まとめ:実質利回りに踊らされずに、IRRで正確に投資パフォーマンスを判断しよう。

 今回は、不動産投資のパフォーマンスとして目を向けられがちな実質利回りの欠点と、その欠点を補う投資指標:IRR,MIRRについて紹介しました。不動産投資は、「売却して現金化するまで成功したかどうか分からない」と聞きますが、この言葉の意味は売却損益も考えろということだったのですね。当たり前ですが、投資の利益(本質的な利益)は、キャピタルゲイン(家賃収入)とインカムゲイン(売却損益)の2つによって構成されるということです。
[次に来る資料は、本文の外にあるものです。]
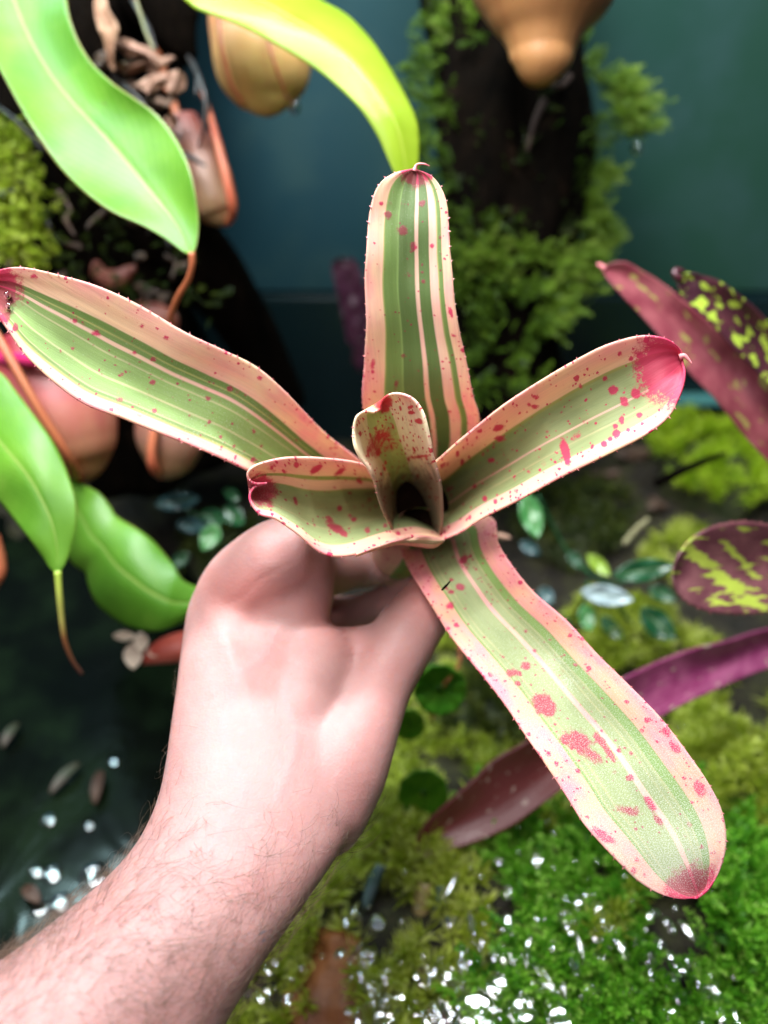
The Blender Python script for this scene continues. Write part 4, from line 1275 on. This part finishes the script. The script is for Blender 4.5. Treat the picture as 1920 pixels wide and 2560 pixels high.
for i, (x, y, w_, h_, a, dk) in enumerate([(320, 118, 75, 45, 20, 0), (365, 135, 80, 40, 25, 0), (330, 165, 95, 36, -15, 0), (400, 160, 85, 34, -25, 0), (385, 205, 90, 50, -18, 0), (440, 205, 60, 60, 40, 0), (425, 245, 70, 36, -35, 1), (330, 215, 60, 40, 30, 1), (260, 150, 50, 50, 10, 1), (390, 255, 60, 30, 20, 1), (430, 300, 40, 36, 60, 0)]):
    chip("bark_chunk", x, y, 0.455 + 0.004 * (i % 4), w_, h_, a, M_CHIPD if dk else M_CHIP, drift, 40 + i)
M_RT = simple_mat("black_root", (0.008, 0.006, 0.006), (0.02, 0.016, 0.015), 90, 0.4)
for pl in ([(470, 140, .49), (500, 200, .48), (515, 260, .478), (508, 330, .48), (496, 365, .485)], [(480, 150, .49), (495, 190, .485), (490, 240, .482)], [(280, 190, .46), (340, 240, .455), (380, 290, .455), (450, 345, .46)], [(440, 370, .47), (480, 395, .468), (515, 415, .47)], [(330, 0, .46), (370, 70, .455), (390, 125, .45)], [(0, 270, .46), (60, 320, .458), (110, 380, .46)]):
    pxtube("root", pl, [5, 7, 7, 5, 3], M_RT, drift, 20, 6)
M_RTB = simple_mat("brown_root", (0.035, 0.020, 0.012), (0.10, 0.055, 0.035), 70, 0.7)
for k in range(16):
    x_, y_ = rng.uniform(40, 470), rng.uniform(430, 860)
    a_ = rng.uniform(-0.6, 0.9) + math.pi / 2
    L_ = rng.uniform(70, 170)
    pl = [(x_ + L_ * t * math.cos(a_) + rng.normal(0, 10), y_ + L_ * t * math.sin(a_) + rng.normal(0, 10), 0.475 + 0.00006 * (y_ - 430) + rng.normal(0, 0.003)) for t in (0, .35, .7, 1)]
    pxtube("root", pl, [rng.uniform(3, 7), rng.uniform(4, 8), rng.uniform(3, 6), 2], M_RTB if k % 3 else M_RT, drift, 18, 6)
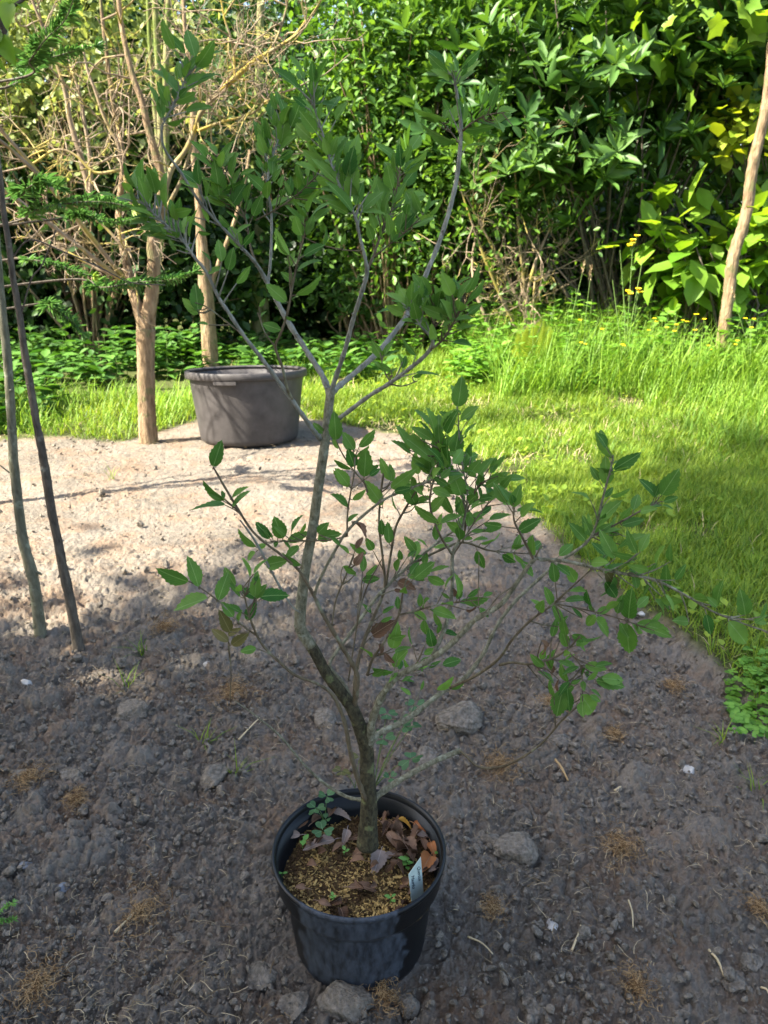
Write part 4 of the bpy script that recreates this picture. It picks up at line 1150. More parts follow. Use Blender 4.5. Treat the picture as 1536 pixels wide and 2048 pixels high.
def make_oak():
    r = np.random.default_rng(77)
    root = empty('oak_sapling', (PX, PY, .165))
    tag(root, 'young evergreen oak with serrated leaves and forked grey green stems in the black pot', 'oak sapling')
    curves = {}
    for k, (pts, mt) in BR.items():
        P = [at(u, v, Y0 + dy / 100) for (u, v, dy, w) in pts]
        W = np.array([w * mpp(Y0 + dy / 100, P[i].z) / 2 for i, (u, v, dy, w) in enumerate(pts)])
        C = catmull(P, 6)
        n = len(C)
        rad = np.interp(np.linspace(0, 1, n), np.linspace(0, 1, len(W)), W)
        pr = []
        for c in C:                                # back to photo pixels, to find which branch a leaf grows from
            q = Vector(c) - Vector((0, 0, CAM_H))
            dep = q.y * cp - q.z * sp
            pr.append((768 + q.x / dep * FPX, 1024 - (q.y * sp + q.z * cp) / dep * FPX))
        curves[k] = (C, rad, np.array(pr))
    fol = {k: Geo() for k in BR}
    ded = {k: [] for k in BR}
    tw = {k: Geo() for k in BR}
    cnt = {k: 0 for k in BR}

    def put(tile, s, dead):
        ox, oy, z = TILES[tile]
        for e in s.split(';'):
            w = e.split()
            bx, by, tx, ty = [float(q) for q in w[:4]]
            fl = w[4] if len(w) > 4 else ''
            b = np.array([ox + bx / z, oy + by / z]); t = np.array([ox + tx / z, oy + ty / z])
            best = None
            for k, (C, rad, pr) in curves.items():
                if k in ('F3b',): continue
                dd = np.hypot(*(pr - b).T)
                dd = dd + (10 if k == 'trunk' else 0)
                # a twig joins from behind the leaf
                i = int(np.argmin(dd))
                if best is None or dd[i] < best[0]: best = (dd[i], k, i)
            dist, k, i = best
            C, rad, pr = curves[k]
            Yb = C[i][1] + (r.random() - .5) * min(.05, .012 + dist * .0006)
            B = np.array(at(b[0], b[1], Yb))
            L2 = np.hypot(*(t - b))
            full = max(L2, 34 + 20 * r.random())
            dz = (r.random() - .5) * .9 * L2
            T = np.array(at(t[0], t[1], Yb + dz * mpp(Yb)))
            if not dead: cnt[k] += 1
            # petiole or short twig from the branch
            j = i if dist < 12 else max(i - 4, 0)
            s0 = C[j]
            mid = (s0 + B) / 2 + (T - B) * -.08
            P = catmull([s0, mid, B], 4)
            tube(tw[k], P, np.linspace(.0011 if dist < 14 else .0015, .0007, len(P)), 5, 0, False)
            view = np.array([0, 0, CAM_H]) - B
            view /= np.linalg.norm(view)
            d = (T - B) / np.linalg.norm(T - B)
            side = np.cross(d, view); side /= np.linalg.norm(side)
            roll = {'w': .15 * r.normal(), 'n': 1.15 * (1 if r.random() > .5 else -1), 'o': .2 * r.normal()}.get(fl, (.75 if r.random() > .5 else -.75) * (.5 + .8 * r.random()))
            up = np.array([0, 0, 1.0])
            nn = view * math.cos(roll) + side * math.sin(roll)
            nn = nn + .25 * up
            wr = {'w': .52, 'o': .46}.get(fl, .46) + .05 * r.normal()
            L3 = np.linalg.norm(T - B) * mpp(1) ** 0
            tint = np.clip(.45 + .22 * r.normal(), 0, 1)
            if dead:
                G = Geo()
                oak_leaf(G, B, T, nn, wr + .05, r, .35, .35, np.clip(tint + .1, 0, 1), wave=.05)
                ded[k].append(G)
            elif fl == 'o':
                oak_leaf(fol[k], B, T, nn, wr, r, .2, .15, tint, 1)
            else:
                oak_leaf(fol[k], B, T, nn, wr, r, .10 + .14 * r.random(), .05 + .16 * r.random(), tint, 0, wave=.012)
    for tile, s in LV.items(): put(tile, s, False)
    for tile, s in DEAD.items(): put(tile, s, True)
    # small inner leaves that thicken the leafy ends of the twigs
    for k, (t0, n) in {'A': (.80, 16), 'A2': (.45, 26), 'A3': (.3, 26), 'A4': (.15, 14), 'B': (.60, 38), 'B2': (.35, 26), 'B3': (.4, 8), 'C2': (.3, 10), 'C3': (.4, 6), 'C': (.93, 4), 'D': (.72, 34), 'D2': (.75, 7), 'E': (.88, 12), 'E2': (.3, 12), 'E3': (.3, 16),
                       'F': (.5, 12), 'F2': (.6, 16), 'F4': (.7, 9), 'F4b': (.3, 8), 'F5': (.5, 6), 'F5b': (.4, 6), 'F5c': (.5, 7), 'F5d': (.3, 8), 'J': (.75, 8), 'K': (.7, 8), 'K3': (.5, 6), 'K4': (.4, 8), 'K5': (.2, 12), 'Q': (.4, 16), 'Q2': (.3, 10),
                       'M': (.2, 5), 'M2': (.3, 8), 'N': (.4, 8), 'S': (.3, 3), 'S3': (.5, 6), 'H': (.85, 5), 'F3': (.5, 4)}.items():
        C, rad, pr = curves[k]
        m = len(C)
        for q in range(n):
            t = t0 + (1 - t0) * (q + r.random()) / n
            i = min(int(t * (m - 1)), m - 1)
            T0 = C[min(i + 1, m - 1)] - C[max(i - 1, 0)]
            T0 /= np.linalg.norm(T0)
            a = q * 2.4 + r.random()
            ref = np.cross(T0, [0, 1, .1]); ref /= np.linalg.norm(ref)
            o2 = np.cross(T0, ref)
            out = ref * math.cos(a) + o2 * math.sin(a)
            d = T0 * .8 + out + np.array([0, 0, .25])
            d /= np.linalg.norm(d)
            B = C[i] + d * (.006 + .030 * r.random() ** 1.5)
            L = .020 + .020 * r.random()
            tube(tw[k], np.array([C[i], B]), [.0010, .0007], 5, 0, False)
            nn = np.array([0, -.6, .8]) + r.normal(size=3) * .5 - d * .2
            cnt[k] += 1
            oak_leaf(fol[k], B, B + d * L, nn, .48 + .08 * r.random(), r, .18, .12, np.clip(.5 + .28 * r.normal(), 0, 1), wave=.012)
    for k, (pts, mt) in BR.items():
        C, rad, pr = curves[k]
        G = Geo()
        if k == 'trunk':
            m = len(C)
            lo = int(m * .48)
            tube(G, C[:lo + 1], rad[:lo + 1], 16, .05, True, mi=1)
            tube(G, C[lo:], rad[lo:], 14, .03, True, mi=0)
            for i in range(4, m - 3, 3):
                q = rdir(1, r)[0] * np.array([1, 1, .2]) * rad[i] * .82
                G.add(I1[0] * rad[i] * (.22 + .2 * r.random()) * np.array([1, 1, .6]) + C[i] + q, np.array(I1[1]).ravel(), [3] * len(I1[1]), mi=1 if i <= lo else 0)
        else:
            tube(G, C, rad * (1 + .10 * np.sin(np.arange(len(C)) * 1.9)), 9, .06)
            # leaf scars and nodes
            for i in range(3, len(C) - 2, 4):
                q = rdir(1, r)[0] * rad[i] * .8
                G.add(I1[0] * rad[i] * .55 + C[i] + q, np.array(I1[1]).ravel(), [3] * len(I1[1]))
        if tw[k].n: G.v += tw[k].v; G.f += [f + G.n for f in tw[k].f]; G.s += tw[k].s; G.uv += tw[k].uv; G.t += tw[k].t; G.mi += tw[k].mi; G.n += tw[k].n
        mats = M[mt] if k != 'trunk' else [M[mt], M['oakbark']]
        if k in ('F', 'F4', 'H', 'I', 'K', 'K2', 'G'): pass
        b = G.build('trunk' if k == 'trunk' else 'branch', mats, root)
        if k == 'G': b['label'] = 'pale stub branch with a cut end'
        if fol[k].n: fol[k].build('foliage', [M['oak'], M['olive']], b)
        for D in ded[k]:
            o = D.build('dead_leaf', M['dead'], b)
            o['label'] = 'brown withered leaf'


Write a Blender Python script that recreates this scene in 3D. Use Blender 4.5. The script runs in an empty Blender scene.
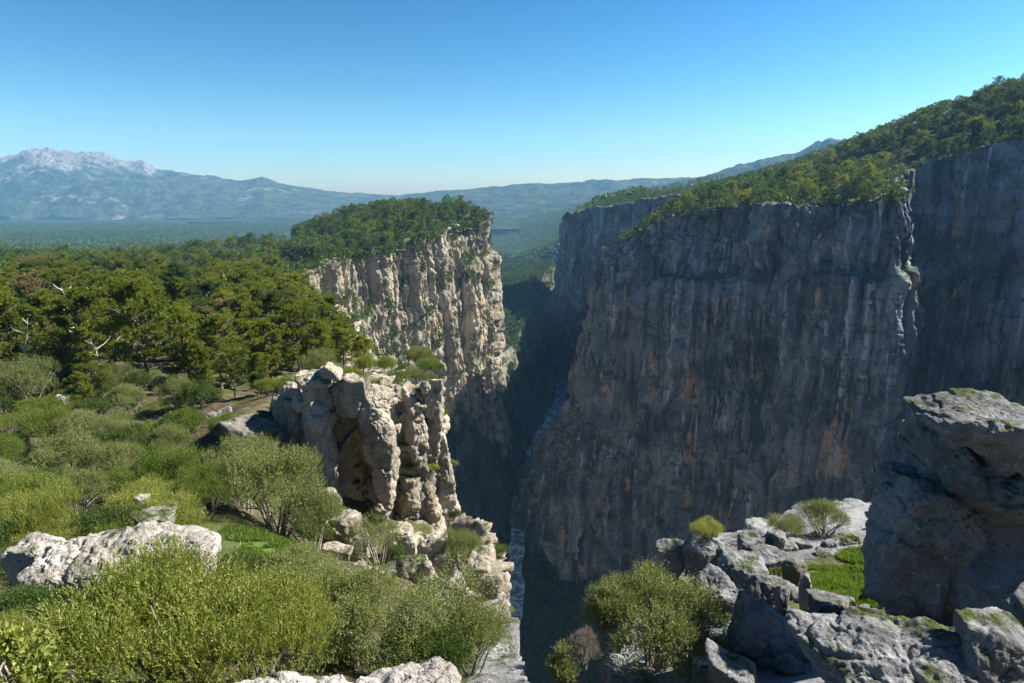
import bpy, bmesh, math, time
import numpy as np
from mathutils import Vector, Matrix
R = math.radians
T0 = time.time()
scene = bpy.context.scene
COL = scene.collection

# ------------------------------------------------------------------ camera maths
F, PITCH = 667.0, R(12.2)
CP, SP = math.cos(PITCH), math.sin(PITCH)

def at(px, py, d):
    """point seen at pixel (px, py) whose forward distance is d metres"""
    v = (341.5 - py) / F
    y, z, x = CP + SP * v, -SP + CP * v, (px - 512) / F
    return np.array([x / y * d, d, z / y * d])

def xat(px, d, z):
    """x of a point seen in pixel column px, at forward distance d and height z"""
    return (px - 512) / F * (d * CP - z * SP)

# ------------------------------------------------------------------ noise
def _hash(ix, iy, iz, seed):
    h = (ix.astype(np.uint32) * np.uint32(374761393) + iy.astype(np.uint32) * np.uint32(668265263)
         + iz.astype(np.uint32) * np.uint32(2147483647) + np.uint32((seed * 974634777 + 12345) & 0xffffffff))
    h = (h ^ (h >> np.uint32(13))) * np.uint32(1274126177)
    h = (h ^ (h >> np.uint32(16))) * np.uint32(2246822519)
    h ^= h >> np.uint32(15)
    return h.astype(np.float64) / 4294967295.0

def vnoise(p, seed=0):
    """value noise in -1..1, p is (n,3)"""
    p = np.asarray(p, float)
    i = np.floor(p).astype(np.int64)
    f = p - i
    f = f * f * f * (f * (f * 6 - 15) + 10)
    x, y, z = i[:, 0], i[:, 1], i[:, 2]
    fx, fy, fz = f[:, 0], f[:, 1], f[:, 2]
    out = 0
    for a in (0, 1):
        wa = fx if a else 1 - fx
        for b in (0, 1):
            wb = fy if b else 1 - fy
            for c in (0, 1):
                wc = fz if c else 1 - fz
                out = out + wa * wb * wc * _hash(x + a, y + b, z + c, seed)
    return out * 2 - 1

def fbm(p, octs=4, seed=0, gain=.5):
    s, a, t = 0, 1., 0
    p = np.asarray(p, float)
    for o in range(octs):
        s = s + a * vnoise(p, seed + o * 17)
        t += a; a *= gain; p = p * 2.03 + 11.3
    return s / t * 1.5

def ridged(p, octs=3, seed=0):
    s, a, t = 0, 1., 0
    p = np.asarray(p, float)
    for o in range(octs):
        s = s + a * (1 - np.abs(vnoise(p, seed + o * 31)) * 2)
        t += a; a *= .5; p = p * 2.1 + 5.7
    return s / t

def worley(p, seed=0, jit=.9):
    """nearest and second nearest distance, and a random per cell"""
    p = np.asarray(p, float)
    i = np.floor(p).astype(np.int64)
    f1 = np.full(len(p), 9.); f2 = f1.copy(); cid = np.zeros(len(p))
    for a in (-1, 0, 1):
        for b in (-1, 0, 1):
            for c in (-1, 0, 1):
                q = i + np.array([a, b, c])
                r = np.stack([_hash(q[:, 0], q[:, 1], q[:, 2], seed + k) for k in (1, 2, 3)], 1)
                d = np.sqrt((((q + .5 + (r - .5) * jit) - p) ** 2).sum(1))
                m = d < f1
                f2 = np.where(m, f1, np.minimum(f2, d))
                cid = np.where(m, r[:, 0], cid)
                f1 = np.where(m, d, f1)
    return f1, f2, cid

def sstep(a, b, x):
    t = np.clip((x - a) / (b - a), 0, 1)
    return t * t * (3 - 2 * t)

# ------------------------------------------------------------------ object helpers
def make_mesh(name, verts, faces, mats, midx=None, smooth=True, attrs=None):
    """verts (n,3); faces: (m,k) array or a list of such arrays (one k each)"""
    me = bpy.data.meshes.new(name)
    if not isinstance(faces, list): faces = [faces]
    faces = [np.asarray(f, np.int32) for f in faces if len(f)]
    nf = sum(len(f) for f in faces); nl = sum(f.size for f in faces)
    me.vertices.add(len(verts)); me.loops.add(nl); me.polygons.add(nf)
    me.vertices.foreach_set('co', np.asarray(verts, np.float32).ravel())
    me.loops.foreach_set('vertex_index', np.concatenate([f.ravel() for f in faces]))
    tot = np.concatenate([np.full(len(f), f.shape[1], np.int32) for f in faces])
    st = np.zeros(nf, np.int32); st[1:] = np.cumsum(tot)[:-1]
    me.polygons.foreach_set('loop_start', st)
    if not isinstance(mats, (list, tuple)): mats = [mats]
    for m in mats: me.materials.append(m)
    if midx is not None: me.polygons.foreach_set('material_index', np.asarray(midx, np.int32))
    me.polygons.foreach_set('use_smooth', np.full(nf, smooth, bool))
    for k, v in (attrs or {}).items():
        a = me.attributes.new(k, 'FLOAT', 'POINT'); a.data.foreach_set('value', np.asarray(v, np.float32))
    me.update(calc_edges=True)
    return me

def link(name, me, parent=None, loc=None, rotz=None, scale=None):
    o = bpy.data.objects.new(name, me); COL.objects.link(o)
    if parent is not None: o.parent = parent
    if loc is not None: o.location = tuple(float(c) for c in loc)
    if rotz is not None: o.rotation_euler = (0, 0, float(rotz))
    if scale is not None: o.scale = (float(scale),) * 3 if np.isscalar(scale) else tuple(float(c) for c in scale)
    return o

def tag(o, label=None, cat=None, group=None, kind=None):
    if label: o['label'] = label
    if cat: o['category'] = cat
    if group: o['group'] = group
    if kind: o['kind'] = kind
    return o

def grid_faces(nu, nv):
    i = np.arange(nu - 1)[:, None] * nv + np.arange(nv - 1)[None]
    return np.stack([i, i + nv, i + nv + 1, i + 1], -1).reshape(-1, 4)

def catmull(keys, n):
    """resample the rows of keys (first two columns: plan x, y) evenly along a smooth curve"""
    k = np.asarray(keys, float)
    k = np.vstack([2 * k[0] - k[1], k, 2 * k[-1] - k[-2]])
    out = []
    for j in range(1, len(k) - 2):
        t = np.linspace(0, 1, 60, endpoint=False)[:, None]
        a, b, c, d = k[j - 1], k[j], k[j + 1], k[j + 2]
        out.append(.5 * ((2 * b) + (c - a) * t + (2 * a - 5 * b + 4 * c - d) * t ** 2 + (3 * b - a - 3 * c + d) * t ** 3))
    out = np.vstack(out + [k[-2:-1]])
    s = np.concatenate([[0], np.cumsum(np.hypot(*np.diff(out[:, :2], axis=0).T))])
    u = np.linspace(0, s[-1], n)
    return np.stack([np.interp(u, s, out[:, c]) for c in range(k.shape[1])], 1), u

# ------------------------------------------------------------------ material helpers
class NT:
    def __init__(self, name, rough=.9, spec=.2):
        self.m = bpy.data.materials.new(name); self.m.use_nodes = True
        self.t = self.m.node_tree; self.n = self.t.nodes
        self.b = self.n['Principled BSDF']; self.out = self.n['Material Output']
        self.b.inputs['Roughness'].default_value = rough
        self.b.inputs['Specular IOR Level'].default_value = spec
        self._pos = None
    def put(self, sock, v):
        if hasattr(v, 'is_output') or isinstance(v, bpy.types.NodeSocket): self.t.links.new(v, sock)
        else:
            if sock.type == 'RGBA' and not np.isscalar(v) and len(v) == 3: v = (*v, 1)
            sock.default_value = v
    def pos(self):
        if self._pos is None: self._pos = self.n.new('ShaderNodeNewGeometry')
        return self._pos.outputs['Position']
    def geo(self, s):
        self.pos(); return self._pos.outputs[s]
    def obj(self):
        return self.n.new('ShaderNodeTexCoord').outputs['Object']
    def mapv(self, vec, scale, loc=(0, 0, 0)):
        m = self.n.new('ShaderNodeMapping'); self.put(m.inputs['Vector'], vec)
        m.inputs['Scale'].default_value = (scale,) * 3 if np.isscalar(scale) else scale
        m.inputs['Location'].default_value = loc
        return m.outputs[0]
    def noise(self, vec, scale=1, detail=4, rough=.55, dist=0, lo=None, hi=None):
        t = self.n.new('ShaderNodeTexNoise'); self.put(t.inputs['Vector'], vec)
        t.inputs['Scale'].default_value = scale; t.inputs['Detail'].default_value = detail
        t.inputs['Roughness'].default_value = rough; t.inputs['Distortion'].default_value = dist
        o = t.outputs['Fac']
        return o if lo is None else self.ramp(o, lo, hi)
    def voro(self, vec, scale=1, feature='F1', out='Distance'):
        t = self.n.new('ShaderNodeTexVoronoi'); t.feature = feature
        self.put(t.inputs['Vector'], vec); t.inputs['Scale'].default_value = scale
        return t.outputs[out]
    def ramp(self, v, lo, hi, a=0., b=1., smooth=True):
        r = self.n.new('ShaderNodeMapRange'); self.put(r.inputs['Value'], v)
        if smooth: r.interpolation_type = 'SMOOTHSTEP'
        for k, x in zip(('From Min', 'From Max', 'To Min', 'To Max'), (lo, hi, a, b)): r.inputs[k].default_value = x
        return r.outputs[0]
    def math(self, op, a, b=0., c=None):
        m = self.n.new('ShaderNodeMath'); m.operation = op
        self.put(m.inputs[0], a); self.put(m.inputs[1], b)
        if c is not None: self.put(m.inputs[2], c)
        return m.outputs[0]
    def mix(self, f, a, b, mode='MIX'):
        m = self.n.new('ShaderNodeMix'); m.data_type = 'RGBA'; m.blend_type = mode
        self.put(m.inputs[0], f); self.put(m.inputs[6], a); self.put(m.inputs[7], b)
        return m.outputs[2]
    def attr(self, name):
        a = self.n.new('ShaderNodeAttribute'); a.attribute_name = name
        return a.outputs['Fac']
    def sep(self, vec, i):
        s = self.n.new('ShaderNodeSeparateXYZ'); self.put(s.inputs[0], vec); return s.outputs[i]
    def bump(self, h, dist, strength=1., prev=None):
        b = self.n.new('ShaderNodeBump'); self.put(b.inputs['Height'], h)
        b.inputs['Distance'].default_value = dist; b.inputs['Strength'].default_value = strength
        if prev is not None: self.put(b.inputs['Normal'], prev)
        return b.outputs[0]
    def done(self, col, normal=None):
        self.put(self.b.inputs['Base Color'], col)
        if normal is not None: self.put(self.b.inputs['Normal'], normal)
        return self.m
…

補足:特にボロ戸建ては出口のことをきちんと考えておく必要アリ

 今回の話で不動産投資は実質利回り、表面利回りは本質的な意味での利回りではないということがわかったと思います。最近、不動産投資業界では、ボロ戸建てが流行っています。ボロ戸建ては利回りが高く魅力的に語られますが、売却時の話を積極的にしている方は見たことがありません。なので、ボロ戸建てに興味のある方で、売却時のことも想定している人は非常に少ないと思います。まずは、第一歩として「実質利回りをあげればその不動産投資は大成功ということでは必ずしもない」ということを知っておきましょう。
 ちなみに、ボロ戸建てを実際にしている人の売却スタンスは「表面利回りだけを追っている人が一定数いて、30%とかにすると売れるから売却できる」だそうです。自分もボロ戸建て興味がありますが、まだ出口戦略については確信が得られていない感じがあります。また、自分なりのボロ戸建て出口戦略が確立されたらシェアしますね。それでは。